[START OF Record set]

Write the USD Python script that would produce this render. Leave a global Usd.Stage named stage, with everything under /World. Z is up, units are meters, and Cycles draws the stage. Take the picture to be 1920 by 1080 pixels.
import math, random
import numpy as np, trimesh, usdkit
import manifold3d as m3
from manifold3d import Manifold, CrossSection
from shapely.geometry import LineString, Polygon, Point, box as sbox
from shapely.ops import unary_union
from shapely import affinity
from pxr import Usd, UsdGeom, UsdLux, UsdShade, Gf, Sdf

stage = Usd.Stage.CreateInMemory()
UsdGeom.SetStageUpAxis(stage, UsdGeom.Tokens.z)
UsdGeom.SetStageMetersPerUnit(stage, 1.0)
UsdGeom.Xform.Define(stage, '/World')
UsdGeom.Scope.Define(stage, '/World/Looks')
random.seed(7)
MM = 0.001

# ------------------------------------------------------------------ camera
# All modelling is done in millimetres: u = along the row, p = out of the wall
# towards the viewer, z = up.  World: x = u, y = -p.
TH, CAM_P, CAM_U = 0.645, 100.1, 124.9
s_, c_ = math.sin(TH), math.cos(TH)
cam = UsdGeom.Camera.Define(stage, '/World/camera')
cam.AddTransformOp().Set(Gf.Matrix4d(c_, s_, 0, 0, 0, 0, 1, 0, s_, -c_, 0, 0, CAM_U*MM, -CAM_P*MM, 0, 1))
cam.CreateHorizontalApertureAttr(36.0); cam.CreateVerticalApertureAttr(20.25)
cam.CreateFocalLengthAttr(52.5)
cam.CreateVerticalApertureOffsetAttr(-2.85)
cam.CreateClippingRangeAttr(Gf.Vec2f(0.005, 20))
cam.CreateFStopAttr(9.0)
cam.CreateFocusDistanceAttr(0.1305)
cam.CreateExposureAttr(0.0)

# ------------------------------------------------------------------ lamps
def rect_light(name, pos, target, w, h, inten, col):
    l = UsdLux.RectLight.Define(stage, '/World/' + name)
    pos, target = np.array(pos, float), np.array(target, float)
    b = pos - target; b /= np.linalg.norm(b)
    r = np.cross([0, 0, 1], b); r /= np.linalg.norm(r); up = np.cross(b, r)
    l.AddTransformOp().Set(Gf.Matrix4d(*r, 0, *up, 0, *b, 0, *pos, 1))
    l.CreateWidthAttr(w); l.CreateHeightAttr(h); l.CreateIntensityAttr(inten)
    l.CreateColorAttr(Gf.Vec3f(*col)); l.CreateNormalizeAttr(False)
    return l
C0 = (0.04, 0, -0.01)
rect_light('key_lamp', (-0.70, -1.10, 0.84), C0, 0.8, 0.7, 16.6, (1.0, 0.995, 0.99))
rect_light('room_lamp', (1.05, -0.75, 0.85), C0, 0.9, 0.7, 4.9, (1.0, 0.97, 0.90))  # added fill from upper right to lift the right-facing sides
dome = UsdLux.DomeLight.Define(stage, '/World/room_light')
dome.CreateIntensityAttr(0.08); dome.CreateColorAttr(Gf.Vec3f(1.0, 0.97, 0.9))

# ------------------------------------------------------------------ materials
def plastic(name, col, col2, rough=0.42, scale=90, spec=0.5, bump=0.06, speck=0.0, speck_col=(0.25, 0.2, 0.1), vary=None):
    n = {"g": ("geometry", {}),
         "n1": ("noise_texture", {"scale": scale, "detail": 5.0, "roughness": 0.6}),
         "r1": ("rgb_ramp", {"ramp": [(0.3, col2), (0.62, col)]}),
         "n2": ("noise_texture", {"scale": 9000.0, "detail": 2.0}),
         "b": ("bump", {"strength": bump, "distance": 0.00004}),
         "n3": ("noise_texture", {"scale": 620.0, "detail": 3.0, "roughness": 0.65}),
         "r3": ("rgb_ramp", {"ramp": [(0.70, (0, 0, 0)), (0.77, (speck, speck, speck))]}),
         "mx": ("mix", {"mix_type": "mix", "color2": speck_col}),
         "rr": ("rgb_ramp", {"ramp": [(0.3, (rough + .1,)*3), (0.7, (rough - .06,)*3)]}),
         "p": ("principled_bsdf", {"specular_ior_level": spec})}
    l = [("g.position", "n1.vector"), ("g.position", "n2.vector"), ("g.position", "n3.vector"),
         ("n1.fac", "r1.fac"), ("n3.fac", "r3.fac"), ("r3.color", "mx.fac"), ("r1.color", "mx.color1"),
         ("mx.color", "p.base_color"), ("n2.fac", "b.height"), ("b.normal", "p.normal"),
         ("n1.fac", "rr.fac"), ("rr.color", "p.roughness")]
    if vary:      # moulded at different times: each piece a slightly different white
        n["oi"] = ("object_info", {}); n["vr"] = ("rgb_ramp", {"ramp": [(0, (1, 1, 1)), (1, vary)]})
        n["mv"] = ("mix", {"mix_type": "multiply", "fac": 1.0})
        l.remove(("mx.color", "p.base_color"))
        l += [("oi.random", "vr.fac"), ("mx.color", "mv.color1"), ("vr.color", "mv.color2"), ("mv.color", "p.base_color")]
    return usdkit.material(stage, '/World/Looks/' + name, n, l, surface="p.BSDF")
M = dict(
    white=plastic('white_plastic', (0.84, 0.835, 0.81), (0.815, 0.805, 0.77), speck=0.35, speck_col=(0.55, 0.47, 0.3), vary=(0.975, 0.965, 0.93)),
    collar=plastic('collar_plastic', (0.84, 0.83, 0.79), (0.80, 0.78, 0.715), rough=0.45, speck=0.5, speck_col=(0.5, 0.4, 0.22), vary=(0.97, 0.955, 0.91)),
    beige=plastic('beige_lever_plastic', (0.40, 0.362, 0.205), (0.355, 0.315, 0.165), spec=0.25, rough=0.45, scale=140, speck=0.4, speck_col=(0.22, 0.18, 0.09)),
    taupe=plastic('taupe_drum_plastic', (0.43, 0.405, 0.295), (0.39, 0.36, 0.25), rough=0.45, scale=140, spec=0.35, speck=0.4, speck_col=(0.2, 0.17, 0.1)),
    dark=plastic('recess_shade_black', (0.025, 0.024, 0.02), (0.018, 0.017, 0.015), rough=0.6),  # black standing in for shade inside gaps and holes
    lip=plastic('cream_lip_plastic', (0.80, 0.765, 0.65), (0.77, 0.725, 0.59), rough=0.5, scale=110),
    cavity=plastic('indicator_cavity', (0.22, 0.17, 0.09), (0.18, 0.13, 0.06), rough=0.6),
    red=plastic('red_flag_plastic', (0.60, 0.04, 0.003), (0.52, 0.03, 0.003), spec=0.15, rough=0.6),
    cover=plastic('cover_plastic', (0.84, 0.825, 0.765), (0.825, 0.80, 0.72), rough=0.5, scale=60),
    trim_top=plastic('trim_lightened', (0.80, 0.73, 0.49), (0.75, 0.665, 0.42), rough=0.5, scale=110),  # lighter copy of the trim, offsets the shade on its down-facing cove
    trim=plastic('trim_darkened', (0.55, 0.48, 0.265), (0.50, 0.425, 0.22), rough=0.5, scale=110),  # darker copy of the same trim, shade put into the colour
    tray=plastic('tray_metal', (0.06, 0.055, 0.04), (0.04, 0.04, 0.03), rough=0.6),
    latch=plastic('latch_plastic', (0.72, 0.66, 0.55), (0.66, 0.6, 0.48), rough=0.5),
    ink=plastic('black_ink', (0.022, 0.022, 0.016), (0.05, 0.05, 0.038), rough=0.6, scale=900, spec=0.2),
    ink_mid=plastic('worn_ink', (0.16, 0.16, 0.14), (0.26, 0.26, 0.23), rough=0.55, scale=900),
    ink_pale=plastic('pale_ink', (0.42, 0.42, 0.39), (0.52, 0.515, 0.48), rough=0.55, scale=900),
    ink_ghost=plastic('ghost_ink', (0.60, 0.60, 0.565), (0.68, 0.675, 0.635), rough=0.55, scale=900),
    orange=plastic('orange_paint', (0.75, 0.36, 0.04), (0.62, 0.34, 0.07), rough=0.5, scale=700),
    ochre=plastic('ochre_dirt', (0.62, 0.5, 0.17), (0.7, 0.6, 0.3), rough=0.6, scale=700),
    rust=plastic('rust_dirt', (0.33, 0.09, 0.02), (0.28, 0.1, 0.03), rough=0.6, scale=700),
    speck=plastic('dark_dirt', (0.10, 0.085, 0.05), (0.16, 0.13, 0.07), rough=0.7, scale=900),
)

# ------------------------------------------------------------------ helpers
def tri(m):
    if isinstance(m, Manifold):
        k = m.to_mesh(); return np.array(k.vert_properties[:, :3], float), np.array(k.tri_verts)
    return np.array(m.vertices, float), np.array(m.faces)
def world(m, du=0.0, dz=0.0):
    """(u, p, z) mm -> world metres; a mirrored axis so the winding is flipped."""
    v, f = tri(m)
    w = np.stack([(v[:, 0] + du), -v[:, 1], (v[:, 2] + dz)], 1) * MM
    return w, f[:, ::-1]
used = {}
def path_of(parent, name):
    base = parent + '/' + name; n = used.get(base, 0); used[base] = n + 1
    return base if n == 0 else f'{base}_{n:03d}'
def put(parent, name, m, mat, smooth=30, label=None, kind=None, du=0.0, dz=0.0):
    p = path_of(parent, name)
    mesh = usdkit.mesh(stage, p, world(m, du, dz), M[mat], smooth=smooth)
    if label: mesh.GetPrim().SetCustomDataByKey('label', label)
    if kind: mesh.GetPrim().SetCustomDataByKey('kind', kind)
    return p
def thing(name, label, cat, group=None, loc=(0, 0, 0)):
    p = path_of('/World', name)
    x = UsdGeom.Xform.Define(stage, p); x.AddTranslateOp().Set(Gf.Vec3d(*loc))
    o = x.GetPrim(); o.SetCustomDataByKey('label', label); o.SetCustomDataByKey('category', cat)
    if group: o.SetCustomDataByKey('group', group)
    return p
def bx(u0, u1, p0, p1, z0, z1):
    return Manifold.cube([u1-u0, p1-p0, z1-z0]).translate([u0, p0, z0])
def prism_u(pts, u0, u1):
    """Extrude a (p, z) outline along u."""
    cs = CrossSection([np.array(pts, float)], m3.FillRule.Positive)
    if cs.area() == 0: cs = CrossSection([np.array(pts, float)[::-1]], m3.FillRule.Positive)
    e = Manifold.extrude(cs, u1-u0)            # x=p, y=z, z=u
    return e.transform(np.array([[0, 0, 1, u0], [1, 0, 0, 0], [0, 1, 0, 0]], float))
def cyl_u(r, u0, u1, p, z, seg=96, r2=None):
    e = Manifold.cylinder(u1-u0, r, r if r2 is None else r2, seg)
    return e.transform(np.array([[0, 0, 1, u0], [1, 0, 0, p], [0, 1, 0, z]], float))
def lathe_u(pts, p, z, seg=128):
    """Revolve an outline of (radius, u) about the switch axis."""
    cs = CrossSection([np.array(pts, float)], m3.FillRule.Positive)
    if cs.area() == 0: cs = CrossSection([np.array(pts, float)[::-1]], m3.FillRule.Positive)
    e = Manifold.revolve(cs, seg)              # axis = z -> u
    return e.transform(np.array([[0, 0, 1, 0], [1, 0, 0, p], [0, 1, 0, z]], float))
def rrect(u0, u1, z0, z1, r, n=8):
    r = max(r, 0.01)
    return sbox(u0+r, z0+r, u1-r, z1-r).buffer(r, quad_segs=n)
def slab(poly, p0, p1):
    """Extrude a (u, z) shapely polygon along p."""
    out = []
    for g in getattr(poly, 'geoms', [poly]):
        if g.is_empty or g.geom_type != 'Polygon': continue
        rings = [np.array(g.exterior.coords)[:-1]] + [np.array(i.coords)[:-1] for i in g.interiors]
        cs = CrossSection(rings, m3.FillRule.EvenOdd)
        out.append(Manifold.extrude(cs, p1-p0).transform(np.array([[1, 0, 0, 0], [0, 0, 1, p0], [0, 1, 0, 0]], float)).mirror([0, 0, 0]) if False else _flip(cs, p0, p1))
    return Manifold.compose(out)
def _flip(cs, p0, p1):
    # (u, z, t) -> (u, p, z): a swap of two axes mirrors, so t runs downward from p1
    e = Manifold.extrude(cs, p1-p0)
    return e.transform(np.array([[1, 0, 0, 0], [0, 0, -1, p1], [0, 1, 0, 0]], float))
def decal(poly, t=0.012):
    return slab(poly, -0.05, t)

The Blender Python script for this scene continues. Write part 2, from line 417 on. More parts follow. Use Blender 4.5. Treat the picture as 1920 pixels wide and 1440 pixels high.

[END OF Record set]

* _Written task_:
Check every line of the listing for the string "stage" and report how many lines have it, as a number alone.

* _Response to the task_:
12